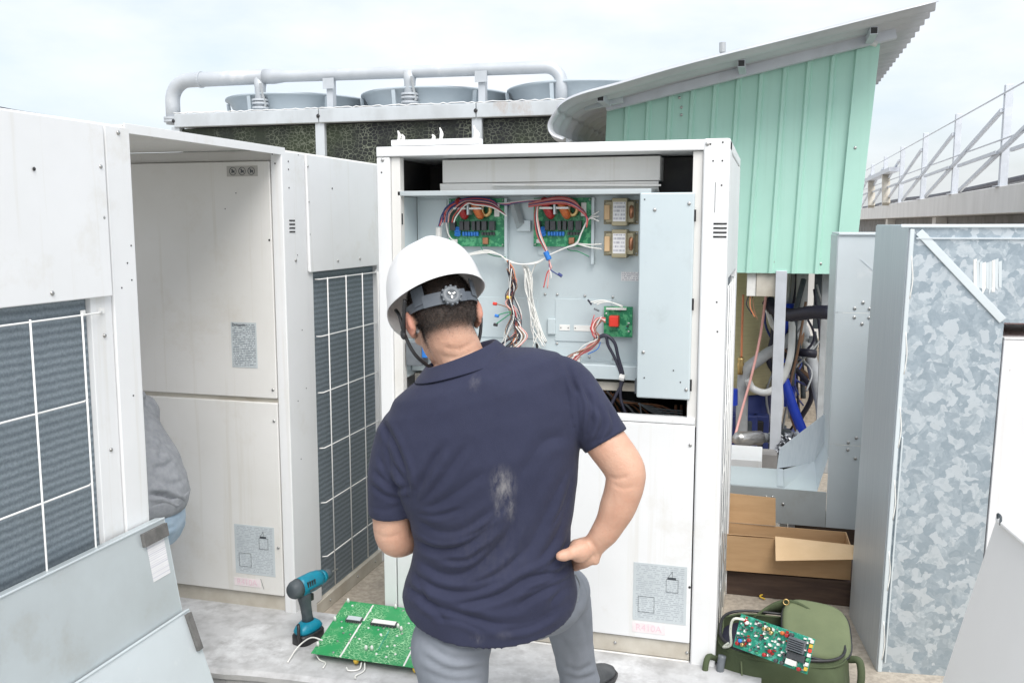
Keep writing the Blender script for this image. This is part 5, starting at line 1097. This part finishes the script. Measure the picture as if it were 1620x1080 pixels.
chain(bodym, [(at(936, 866, 2.258), .020), (at(919, 868, 2.245), .0210), (at(907, 873, 2.232), .0180), (at(899, 876, 2.222), .0150), (at(892, 878, 2.216), .0158), (at(887, 879, 2.213), .0135)], 12)
# left arm, forearm brought to the front
chain(bodym, [(at(650, 655, 2.32), .05), (at(628, 720, 2.325), .052), (at(620, 795, 2.33), .050), (at(621, 838, 2.335), .0500), (at(629, 852, 2.35), .0490), (at(650, 846, 2.40), .046), (at(680, 832, 2.48), .040), (at(712, 816, 2.57), .0275)], 20)
WR = at(716, 814, 2.58)
for i in range(4):
    a_ = at(724, 806 + 9*i, 2.615); k_ = at(736, 800 + 10*i, 2.66); ln = (1., 1.1, 1.03, .8)[i]
    chain(bodym, [(WR, .015), (a_, .0155), (k_, .0125)], 12); chain(bodym, [(k_, .011), (k_ + CF*.035*ln + CR*.012, .010), (k_ + CF*.048*ln + CR*.034, .009), (k_ + CF*.040*ln + CR*.052, .008)], 10)
chain(bodym, [(at(722, 804, 2.60), .016), (at(733, 794, 2.62), .014), (at(744, 790, 2.65), .0115), (at(752, 789, 2.68), .0105)], 12)
# legs inside the trousers
chain(bodym, [(at(725, 960, 2.32), .08), (at(716, 1050, 2.31), .075), (at(716, 1080, 2.31) - UZ*.16, .05), (at(716, 1080, 2.31) - UZ*.47, .04)]); chain(bodym, [(at(850, 950, 2.33), .08), (at(890, 925, 2.70), .05), (at(918, 1076, 2.86), .035)])
bme = fuse(bodym, 'body', .0045, 4)
def crease(me, lines):
    vv, n_ = coords(me); p_ = pj(vv); f_ = np.clip(-(n_ @ np.array(CF)), 0, 1); dd_ = np.zeros(len(vv))
    for poly, wd, dep in lines:
        d_, t_ = seg_dist(p_[:, :2], smooth_poly(poly)); dd_ += dep*np.clip(np.minimum(t_, 1-t_)*4, 0, 1)*f_*np.exp(-(d_/wd)**2)*(-1)
    me.vertices.foreach_set('co', (vv + n_*dd_[:, None]).ravel()); me.update()
crease(bme, [([(958, 750), (975, 757), (998, 752)], 3.2, .003), ([(962, 762), (985, 772), (1010, 768)], 3.5, .002), ([(928, 852), (937, 870), (943, 890)], 2.6, .0028), ([(933, 850), (942, 866), (948, 884)], 2.6, .0022), ([(902, 866), (905, 873), (904, 882)], 2.5, .0018), ([(898, 893), (915, 888), (930, 880)], 3, .0022), ([(972, 780), (965, 815), (945, 850)], 5, .0014), ([(590, 842), (612, 850), (640, 842)], 4, .002), ([(690, 545), (725, 552), (758, 535)], 3.5, .0022), ([(686, 558), (722, 566), (760, 548)], 3.5, .0018)])
v, nrm = coords(bme); hl = (v - np.array(HE)) @ np.array(MH)            # head-local coordinates
S = lambda x, a, b: np.clip((x - a)/(b - a), 0, 1)**2*(3 - 2*np.clip((x - a)/(b - a), 0, 1))
hm = S(hl[:, 2] + .12*np.clip(hl[:, 1] + .02, 0, 1), -.092, -.022)*S(-hl[:, 1], -.045, -.015)*(np.linalg.norm(hl, axis=1) < .16)
ear = np.exp(-((np.abs(hl[:, 0]) - .098)/.012)**2 - ((hl[:, 1] + .008)/.030)**2 - (hl[:, 2]/.042)**2); hm = hm*(1 - np.clip(ear*1.8, 0, 1))
nk = np.exp(-((hl[:, 2] + .045)/.05)**2)*(hl[:, 1] < .02)*(np.linalg.norm(hl, axis=1) < .17)
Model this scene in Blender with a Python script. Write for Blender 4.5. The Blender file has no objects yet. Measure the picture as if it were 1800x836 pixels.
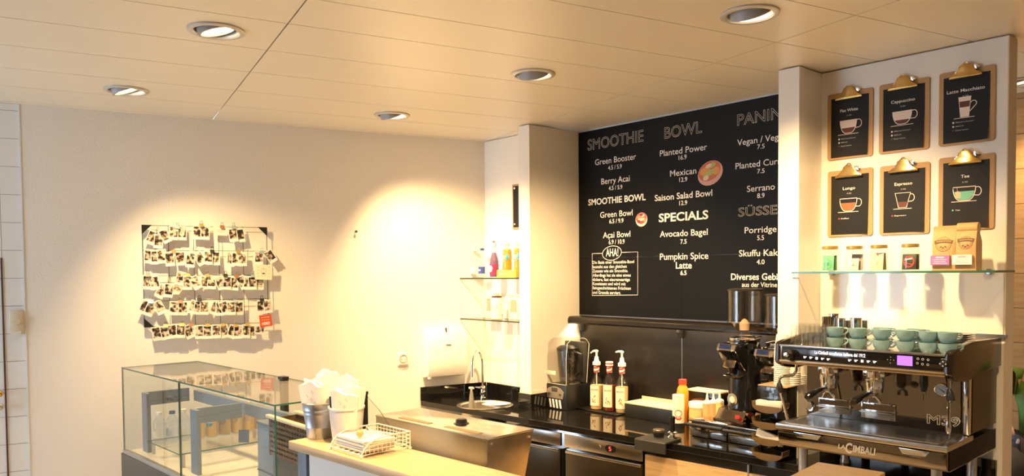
import bpy, bmesh, math, random
from mathutils import Vector, Matrix
random.seed(7)
C = bpy.context.scene.collection
PI = math.pi
# ---------------------------------------------------------------- camera, world, exposure
CZ, H = 1.826, 2.826
F, PY, PITCH, ROLL, YAW = 1373.494, 529.552, -0.0359431, -0.0083542, 0.8519370
fw = Vector((-math.sin(YAW)*math.cos(PITCH), math.cos(YAW)*math.cos(PITCH), math.sin(PITCH)))
r0 = Vector((math.cos(YAW), math.sin(YAW), 0)); u0 = r0.cross(fw)
rt = r0*math.cos(ROLL)+u0*math.sin(ROLL); up = -r0*math.sin(ROLL)+u0*math.cos(ROLL)
cam = bpy.data.objects.new('camera', bpy.data.cameras.new('camera')); C.objects.link(cam)
cam.data.sensor_width = 36; cam.data.sensor_fit = 'HORIZONTAL'
cam.data.lens = F/1800*36; cam.data.shift_y = (PY-418)/1800; cam.data.clip_start = 0.05
cam.matrix_world = Matrix(((rt.x, up.x, -fw.x, 0), (rt.y, up.y, -fw.y, 0), (rt.z, up.z, -fw.z, CZ), (0, 0, 0, 1)))
S = bpy.context.scene
S.camera = cam
S.view_settings.view_transform = 'Standard'; S.view_settings.look = 'None'
S.view_settings.gamma = 1; S.view_settings.use_curve_mapping = False
S.view_settings.exposure = 0.3
W = bpy.data.worlds.new('world'); S.world = W; W.use_nodes = True
W.node_tree.nodes['Background'].inputs[0].default_value = (.70, .84, 1.0, 1)
W.node_tree.nodes['Background'].inputs[1].default_value = 8.0
try:
    S.cycles.transparent_max_bounces = 40; S.cycles.max_bounces = 14
except Exception: pass
WARM = (1.0, .66, .30)
SPOT_W = 270
# ---------------------------------------------------------------- photo pixels to points on real planes
def ray(x, y): return rt*((x-900)/F)+up*((PY-y)/F)+fw
O = Vector((0, 0, CZ))
def Zp(x, y, z): r = ray(x, y); return O+r*((z-CZ)/r.z)
def Yp(x, y, Y): r = ray(x, y); return O+r*(Y/r.y)
def Xp(x, y, X): r = ray(x, y); return O+r*(X/r.x)
def px_m(p): return F/((p-O).dot(fw))
WA = math.radians(12.81); P0 = Vector((-4.623, 3.779, 0))
WU = Vector((math.sin(WA), math.cos(WA), 0)); WN = Vector((math.cos(WA), -math.sin(WA), 0)); WRZ = math.atan2(WU.y, WU.x)
def Wp(x, y, off=0):
    r = ray(x, y); return O+r*((P0.dot(WN)+off-O.dot(WN))/r.dot(WN))
def Wxy(s, off=0): return P0+WU*s+WN*off
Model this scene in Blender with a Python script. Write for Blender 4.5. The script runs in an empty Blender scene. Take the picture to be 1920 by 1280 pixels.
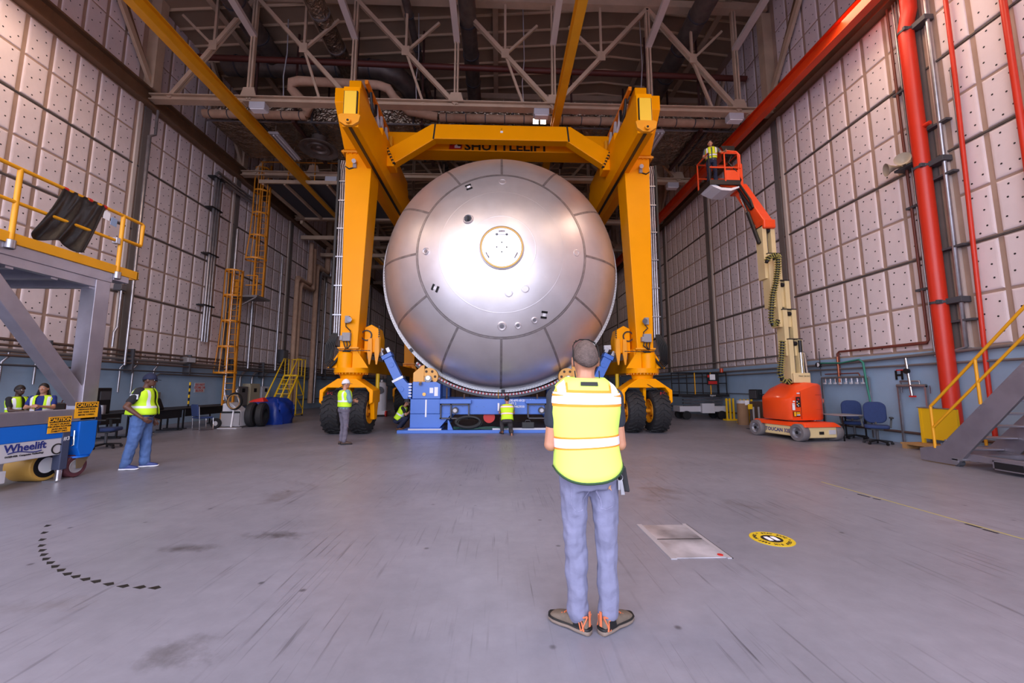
import bpy, bmesh, math, random
from mathutils import Vector as V, Matrix, Euler, Quaternion
random.seed(7)
SC = bpy.context.scene
COL = SC.collection
R = math.radians
PI = math.pi

# ------------------------------------------------------------------ camera
CH, PITCH, YAW = 1.53, math.atan(85/746.67), R(1.92)
cam = bpy.data.objects.new('camera', bpy.data.cameras.new('camera'))
COL.objects.link(cam)
cam.location = (0, 0, CH)
cam.rotation_euler = (PI/2 + PITCH, 0, -YAW)
cam.data.lens, cam.data.sensor_width = 14.0, 36.0
cam.data.clip_start, cam.data.clip_end = 0.05, 400
SC.camera = cam

# ------------------------------------------------------------------ world, lights, exposure
SC.view_settings.view_transform = 'Standard'
SC.view_settings.look = 'None'
SC.view_settings.gamma = 1
SC.view_settings.use_curve_mapping = False
SC.view_settings.exposure = 0.92
W = bpy.data.worlds.new('sky'); SC.world = W
W.use_nodes = True
bg = W.node_tree.nodes['Background']
bg.inputs[0].default_value = (0.83, 0.86, 1.04, 1)
bg.inputs[1].default_value = 3.0
SC.cycles.use_denoising = True
SC.cycles.max_bounces = 7
SC.cycles.diffuse_bounces = 4
SC.cycles.glossy_bounces = 4
SC.cycles.sample_clamp_indirect = 6
SC.cycles.caustics_reflective = False
SC.cycles.caustics_refractive = False

def area(name, loc, rot, sx, sy, energy, col, portal=False):
    l = bpy.data.lights.new(name, 'AREA')
    l.shape = 'RECTANGLE'; l.size = sx; l.size_y = sy; l.energy = energy; l.color = col
    if portal: l.cycles.is_portal = True
    o = bpy.data.objects.new(name, l); COL.objects.link(o)
    o.location = loc; o.rotation_euler = rot
    return o
# the open hangar door behind the camera: daylight enters here
area('door_daylight_portal', (-1.2, -4.05, 6.0), (PI/2, 0, 0), 24.6, 12.0, 1, (1, 1, 1), True)
# warm high bay lamps hung under the roof of the bay over and in front of the camera
WARM = (1.0, 0.72, 0.52)
for hx, hy in ((-9.2, 3.7), (-4.2, 3.7), (1.8, 3.7), (7.6, 3.7), (-11.4, 9.15), (9.2, 9.15)):
    area('high_bay_lamp', (hx, hy, 12.3), (0, 0, 0), 2.4, 2.4, 105, WARM)
for hx, hy in ((-8.0, 23), (6.0, 23), (-8, 34), (6, 34), (-1, 45)):
    area('high_bay_lamp', (hx, hy, 12.2), (0, 0, 0), 0.6, 0.6, 26, (1.0, 0.8, 0.66))

# ------------------------------------------------------------------ pixel measurements to points at a known depth
_F = V((math.sin(YAW)*math.cos(PITCH), math.cos(YAW)*math.cos(PITCH), math.sin(PITCH)))
_R = V((math.cos(YAW), -math.sin(YAW), 0)); _U = _R.cross(_F)
def ray(px, py): return _F + _R*((px-960)/746.67) + _U*((640-py)/746.67)
CAM = V((0, 0, CH))
def PY(px, py, y): d = ray(px, py); return CAM + d*(y/d.y)
def PX(px, py, x): d = ray(px, py); return CAM + d*(x/d.x)
def PZ(px, py, z=0.0): d = ray(px, py); return CAM + d*((z-CH)/d.z)

# ------------------------------------------------------------------ materials
def lin(c):
    return tuple(((x/255)/12.92 if x/255 <= .04045 else ((x/255+.055)/1.055)**2.4) for x in c) + (1,)
MATS = {}
def mat(name, rgb, rough=0.5, metal=0.0, noise=0.0, nscale=6.0, bump=0.0, bscale=30.0, emit=0.0, coat=0.0, rgb2=None, spec=0.5, bdist=.02):
    if name in MATS: return MATS[name]
    m = bpy.data.materials.new(name); m.use_nodes = True
    nt = m.node_tree; N = nt.nodes; L = nt.links
    p = N['Principled BSDF']
    c = lin(rgb)
    p.inputs['Base Color'].default_value = c
    p.inputs['Roughness'].default_value = rough
    p.inputs['Metallic'].default_value = metal
    p.inputs['Specular IOR Level'].default_value = spec
    if coat: p.inputs['Coat Weight'].default_value = coat; p.inputs['Coat Roughness'].default_value = .08
    if emit:
        p.inputs['Emission Color'].default_value = c; p.inputs['Emission Strength'].default_value = emit
    tc = None
    if noise or bump:
        tc = N.new('ShaderNodeTexCoord')
    if noise:
        n = N.new('ShaderNodeTexNoise'); n.inputs['Scale'].default_value = nscale; n.inputs['Detail'].default_value = 5
        L.new(tc.outputs['Object'], n.inputs['Vector'])
        cr = N.new('ShaderNodeValToRGB')
        c2 = lin(rgb2) if rgb2 else tuple(x*(1-noise) for x in c[:3]) + (1,)
        cr.color_ramp.elements[0].position = .35; cr.color_ramp.elements[0].color = c2
        cr.color_ramp.elements[1].position = .65; cr.color_ramp.elements[1].color = c
        L.new(n.outputs['Fac'], cr.inputs[0]); L.new(cr.outputs[0], p.inputs['Base Color'])
    if bump:
        n2 = N.new('ShaderNodeTexNoise'); n2.inputs['Scale'].default_value = bscale; n2.inputs['Detail'].default_value = 3
        L.new(tc.outputs['Object'], n2.inputs['Vector'])
        b = N.new('ShaderNodeBump'); b.inputs['Strength'].default_value = bump; b.inputs['Distance'].default_value = bdist
        L.new(n2.outputs['Fac'], b.inputs['Height']); L.new(b.outputs[0], p.inputs['Normal'])
    MATS[name] = m
    return m
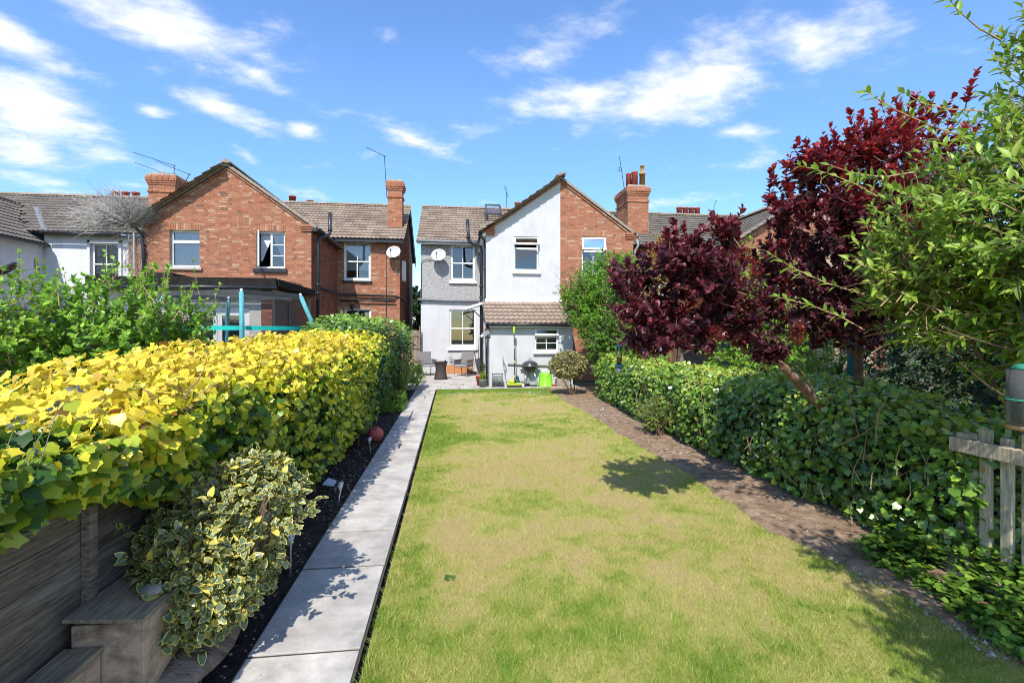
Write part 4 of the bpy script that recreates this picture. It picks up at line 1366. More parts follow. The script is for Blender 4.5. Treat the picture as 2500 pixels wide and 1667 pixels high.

════════

** PROBLEM **
Do not copy any pictures. Retype exactly the stretch from the line with "by 1280 pixels." through the line with "SC.cycles.caustics_refractive = False".

** EXERCISE ANSWER **
Model this scene in Blender with a Python script. Write for Blender 4.5. The script runs in an empty Blender scene. Take the picture to be 1920 by 1280 pixels.
import bpy, bmesh, math, random
from mathutils import Vector as V, Matrix, Euler, Quaternion
random.seed(7)
SC = bpy.context.scene
COL = SC.collection
R = math.radians
PI = math.pi

# ------------------------------------------------------------------ camera
CH, PITCH, YAW = 1.53, math.atan(85/746.67), R(1.92)
cam = bpy.data.objects.new('camera', bpy.data.cameras.new('camera'))
COL.objects.link(cam)
cam.location = (0, 0, CH)
cam.rotation_euler = (PI/2 + PITCH, 0, -YAW)
cam.data.lens, cam.data.sensor_width = 14.0, 36.0
cam.data.clip_start, cam.data.clip_end = 0.05, 400
SC.camera = cam

# ------------------------------------------------------------------ world, lights, exposure
SC.view_settings.view_transform = 'Standard'
SC.view_settings.look = 'None'
SC.view_settings.gamma = 1
SC.view_settings.use_curve_mapping = False
SC.view_settings.exposure = 0.92
W = bpy.data.worlds.new('sky'); SC.world = W
W.use_nodes = True
bg = W.node_tree.nodes['Background']
bg.inputs[0].default_value = (0.83, 0.86, 1.04, 1)
bg.inputs[1].default_value = 3.0
SC.cycles.use_denoising = True
SC.cycles.max_bounces = 7
SC.cycles.diffuse_bounces = 4
SC.cycles.glossy_bounces = 4
SC.cycles.sample_clamp_indirect = 6
SC.cycles.caustics_reflective = False
SC.cycles.caustics_refractive = False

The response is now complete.